季聞屋の野菜

 

「日本ホウレン草」という日本在来のホウレン草がある。初めて栽培してみた時は、胸を打つものがあった。

 

ホウレン草はホウレン草でしょう?と思われる方もおられるだろう。だが、ホウレン草と一口に言っても実はさまざまである。

ホウレン草の発祥地は中央アジア、現在のイラン近辺とされている。回教徒の巡礼に伴い西へ東へと広まったのであるが、植物は気候に合わせて順化する。ホウレン草もまた然り。根付く地域の気候を色濃く受けてその特性を生んだ。大まかに3系統に大きく分けられる。

 

・冬季の温暖な大陸性の気候に順化し、ヨーロッパに広がった西洋種。

・一方のアジアには夏季湿潤・冬季乾燥に適した東洋種。

・その2種を人為的に交配させた交雑種。

 

「日本ホウレン草」とは、東洋種群の内の日本に根付いた一品種である。大戦前まではスタンダードな品種であっただが、今では市場から姿を消して久しい。

 

 

 

東洋種群の特性なのだが、日の長さと気温の関係で秋~冬の間にしか栽培することができない。春や夏に種を播くと、まだいくらも育たぬ小さな内に花芽をつけてしまう。いわゆる「トウ立ち」という状態になり食べられない。

 

東洋種は季節にうるさいのである。

 

「いつでもあること」が重視されるようになった昨今、冬の風物詩であった東洋種「日本ほうれん草」は姿を消し、周年栽培の可能な西洋種が大々的に導入され、現在市場を斡旋するに至っている。単にほうれん草と名打って販売されているものは西洋種の血の濃いハイブリットであろう。

 

さて、その日本ほうれん草であるが、繊細な美しい味わいであった。

 

先に、西洋種の大々的な導入は大戦後と述べたが、西洋種自体は大戦前の1900年頃、日本へ入って来てはいたのである。だが、普及はしなかった。

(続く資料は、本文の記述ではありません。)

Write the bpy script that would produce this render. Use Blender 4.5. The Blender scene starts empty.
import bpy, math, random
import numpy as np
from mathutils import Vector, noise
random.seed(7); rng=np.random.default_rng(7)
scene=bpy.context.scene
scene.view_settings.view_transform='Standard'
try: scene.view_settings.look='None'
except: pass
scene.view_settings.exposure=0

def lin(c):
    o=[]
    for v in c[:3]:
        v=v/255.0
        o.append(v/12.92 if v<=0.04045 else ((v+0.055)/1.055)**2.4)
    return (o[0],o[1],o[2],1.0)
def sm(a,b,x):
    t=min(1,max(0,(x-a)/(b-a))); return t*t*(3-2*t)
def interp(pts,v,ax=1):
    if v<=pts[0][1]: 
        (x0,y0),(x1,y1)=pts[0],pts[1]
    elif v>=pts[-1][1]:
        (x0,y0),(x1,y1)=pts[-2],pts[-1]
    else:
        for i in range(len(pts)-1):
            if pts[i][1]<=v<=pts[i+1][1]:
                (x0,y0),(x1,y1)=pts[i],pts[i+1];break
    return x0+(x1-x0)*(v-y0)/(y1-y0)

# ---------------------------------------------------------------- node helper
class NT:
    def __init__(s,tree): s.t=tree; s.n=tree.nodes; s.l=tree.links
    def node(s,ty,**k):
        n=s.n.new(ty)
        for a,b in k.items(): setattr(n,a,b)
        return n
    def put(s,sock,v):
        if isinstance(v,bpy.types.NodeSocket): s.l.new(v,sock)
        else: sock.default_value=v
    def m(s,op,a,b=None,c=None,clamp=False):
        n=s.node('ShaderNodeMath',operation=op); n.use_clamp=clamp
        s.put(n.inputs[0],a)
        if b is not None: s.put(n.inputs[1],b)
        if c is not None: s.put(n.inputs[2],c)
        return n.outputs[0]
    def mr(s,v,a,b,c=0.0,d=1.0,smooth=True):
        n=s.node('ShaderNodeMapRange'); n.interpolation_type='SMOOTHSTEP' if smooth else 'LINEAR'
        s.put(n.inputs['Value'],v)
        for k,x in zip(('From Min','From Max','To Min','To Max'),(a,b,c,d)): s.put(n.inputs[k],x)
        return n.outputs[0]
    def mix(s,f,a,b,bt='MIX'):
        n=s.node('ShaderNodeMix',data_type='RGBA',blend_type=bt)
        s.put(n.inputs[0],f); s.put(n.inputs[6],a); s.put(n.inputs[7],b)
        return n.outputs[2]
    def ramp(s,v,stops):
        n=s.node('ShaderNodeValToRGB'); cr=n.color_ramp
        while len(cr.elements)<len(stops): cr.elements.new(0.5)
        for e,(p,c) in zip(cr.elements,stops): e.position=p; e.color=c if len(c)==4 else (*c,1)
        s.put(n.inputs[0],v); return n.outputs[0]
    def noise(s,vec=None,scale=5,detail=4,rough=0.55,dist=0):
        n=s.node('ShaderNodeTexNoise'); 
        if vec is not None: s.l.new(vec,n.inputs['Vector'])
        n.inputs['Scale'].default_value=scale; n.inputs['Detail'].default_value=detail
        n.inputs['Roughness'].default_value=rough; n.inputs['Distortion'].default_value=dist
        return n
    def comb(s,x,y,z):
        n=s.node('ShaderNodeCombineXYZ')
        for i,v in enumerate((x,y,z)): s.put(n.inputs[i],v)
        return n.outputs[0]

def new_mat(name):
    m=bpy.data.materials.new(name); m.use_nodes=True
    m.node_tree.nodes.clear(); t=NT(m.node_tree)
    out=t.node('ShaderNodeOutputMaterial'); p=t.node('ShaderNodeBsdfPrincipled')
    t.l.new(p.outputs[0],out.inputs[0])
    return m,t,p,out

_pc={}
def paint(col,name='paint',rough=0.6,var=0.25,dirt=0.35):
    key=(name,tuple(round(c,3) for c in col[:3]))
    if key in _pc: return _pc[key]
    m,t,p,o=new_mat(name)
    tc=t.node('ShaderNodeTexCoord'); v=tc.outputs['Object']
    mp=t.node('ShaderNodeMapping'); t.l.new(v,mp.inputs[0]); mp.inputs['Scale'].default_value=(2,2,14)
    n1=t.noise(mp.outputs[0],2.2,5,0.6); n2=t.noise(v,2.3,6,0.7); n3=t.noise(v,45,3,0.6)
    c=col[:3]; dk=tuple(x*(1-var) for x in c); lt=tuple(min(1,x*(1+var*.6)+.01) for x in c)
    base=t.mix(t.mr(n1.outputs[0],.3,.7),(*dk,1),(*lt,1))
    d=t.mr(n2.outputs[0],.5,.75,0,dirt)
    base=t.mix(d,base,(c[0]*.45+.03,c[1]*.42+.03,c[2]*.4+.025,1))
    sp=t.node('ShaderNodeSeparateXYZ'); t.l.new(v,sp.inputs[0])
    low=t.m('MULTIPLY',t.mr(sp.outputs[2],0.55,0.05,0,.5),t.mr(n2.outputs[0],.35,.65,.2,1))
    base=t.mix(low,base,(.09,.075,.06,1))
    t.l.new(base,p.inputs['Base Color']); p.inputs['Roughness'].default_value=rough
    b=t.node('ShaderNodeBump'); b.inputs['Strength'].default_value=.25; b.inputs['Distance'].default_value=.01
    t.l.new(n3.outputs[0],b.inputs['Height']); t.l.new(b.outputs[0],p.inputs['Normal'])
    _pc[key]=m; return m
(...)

それは、ほうれん草特有と思われがちな、あの土の香り、その香りが強すぎると、当時は受け入れられなかったためである。

 

そう、東洋種のほうれん草は西洋種に比べ、あの強い土の香りは薄い。物腰の柔らかな香りである。

 

葉肉は西洋種と比べ薄く感じられた。なるほど、お浸し文化の国に根付いたホウレン草だ。舌ざわりが滑らかなのだ。ふと、美しいな、と思った。

 

だが、その一方で、葉肉の薄さは輸送耐久性の低さも思わせた。傷付きやすく流通には乗せにくいだろう。加えて日本ほうれん草は「固定種」と呼ばれる、営利栽培には不向きな種子である。生育にばらつきが大きく作り手の負担は非常に大きい。

 

 

 

あ、いや、「日本ほうれん草を残したい」だとか、「日本ほうれん草がホウレンソウの中では一番だ」などというわけではない。

 

ハイブリットの一辺倒ではなく、西洋種と東洋種と両方があっていいのだ。キッシュに入れたり、グラタンに入れたりと、比較的加熱時間の長い場合は葉肉のしっかりした西洋種の方が用途的には優れるだろう。お浸しや常夜鍋には東洋種の方がいい。近年サラダ用に開発された赤軸のホウレンソウの彩りも目に楽しい。

 

野菜は多様であっていい。ほうれん草を例に挙げたが、この話はホウレン草に限ったわけではなく、他の野菜にも同じようなことが言えるのだ。

 

 

 

 

野菜は時代とともに変化してゆくものである。

 

その変化は使い手(消費者)のためだったり、流通のためだったり、栽培する農家のためだったりする。

 

いずれにしろ、何らかの改良を旨としての変化なのであるが、この3者がそろって豊かになるというケースは実は稀であって、一方が好転するともう一方は悪転するといったヤジロベイな関係にある。そのヤジロベイがどちらか一方に傾いた結果、その本質をそがれた野菜をよくよく目にする。

 

野菜ってこんなもんじゃないのにな、と思う。

 

私は留めたいのだ。

 

野菜の豊かな原質を。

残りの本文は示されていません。